Irene Papas or Irene Pappas (Greek Ειρήνη Παππά; born 3 September 1926) is a retired Greek actress and occasional singer, who has starred in over 70 films in a career spanning more than 50 years. She became famous in Greece, and then an international star of feature films such as The Guns of Navarone and Zorba the Greek. She was a powerful presence as a Greek heroine in films including The Trojan Women, Iphigenia, and played the eponymous parts in Antigone (1961) and Electra.

Papas began her film career in Greece, being discovered by Elia Kazan, and achieved widespread fame there. She then starred in internationally renowned films such as The Guns of Navarone (1961) and Zorba the Greek (1964), and critically acclaimed films such as Z (1969). She was a leading figure in cinematic transcriptions of ancient tragedy, portraying Helen in The Trojan Women (1971) opposite Katharine Hepburn, Clytemnestra in Iphigenia (1977), and the eponymous parts in Antigone (1961) and Electra (1962).[5] She appeared as Catherine of Aragon in Anne of the Thousand Days, opposite Richard Burton and Geneviève Bujold in 1969. In 1976, she starred in Mohammad, Messenger of God (also known as The Message) about the origin of Islam, and the message of Mohammad. In 1982, she appeared in Lion of the Desert, together with Anthony Quinn, Oliver Reed, Rod Steiger, and John Gielgud. One of her last film appearances was in Captain Corelli’s Mandolin in 2001.

The Treccani Enciclopedia Italiana describes Papas as a typical Mediterranean beauty, with a lovely voice both in singing and acting, greatly talented and with an adventurous spirit.

In the view of film critic Philip Kemp, Papas was an awe-inspiring presence, which paradoxically limited her career. He admired her roles in the films of Michael Cacoyannis, including the defiant Helen of Troy in The Trojan Women; the vengeful, grief-stricken Clytemnestra in Iphigenia; and “memorably” as the cool but sensual widow in Zorba the Greek.[5]

The film critic Roger Ebert observed that there were many “pretty girls” in cinema “but not many women”, and called Papas a great actress. Ebert noted her uphill struggle, her height limiting the leading men she could play alongside, her accent limiting the roles she could take, and “her unusual beauty is not the sort that superstar actresses like to compete with.”[7]Ordinary actors, he suggested, had trouble sharing the screen with Papas. All the same, her presence in many well-known movies, wrote Ebert, inspired “something of a cult”.

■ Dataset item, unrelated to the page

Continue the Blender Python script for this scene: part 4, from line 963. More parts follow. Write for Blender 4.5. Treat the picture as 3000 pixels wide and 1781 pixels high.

Papas began her acting career in variety and traditional theatre, in plays by Ibsen, Shakespeare, and classical Greek tragedy, before moving into film in 1951. Later in her career, she took the eponymous role of Medea in a 1973 production of Euripides’s play. Reviewing the production in The New York Times, Clive Barnes described her as a “very fine, controlled Medea”, smouldering with a “carefully dampened passion”, constantly fierce.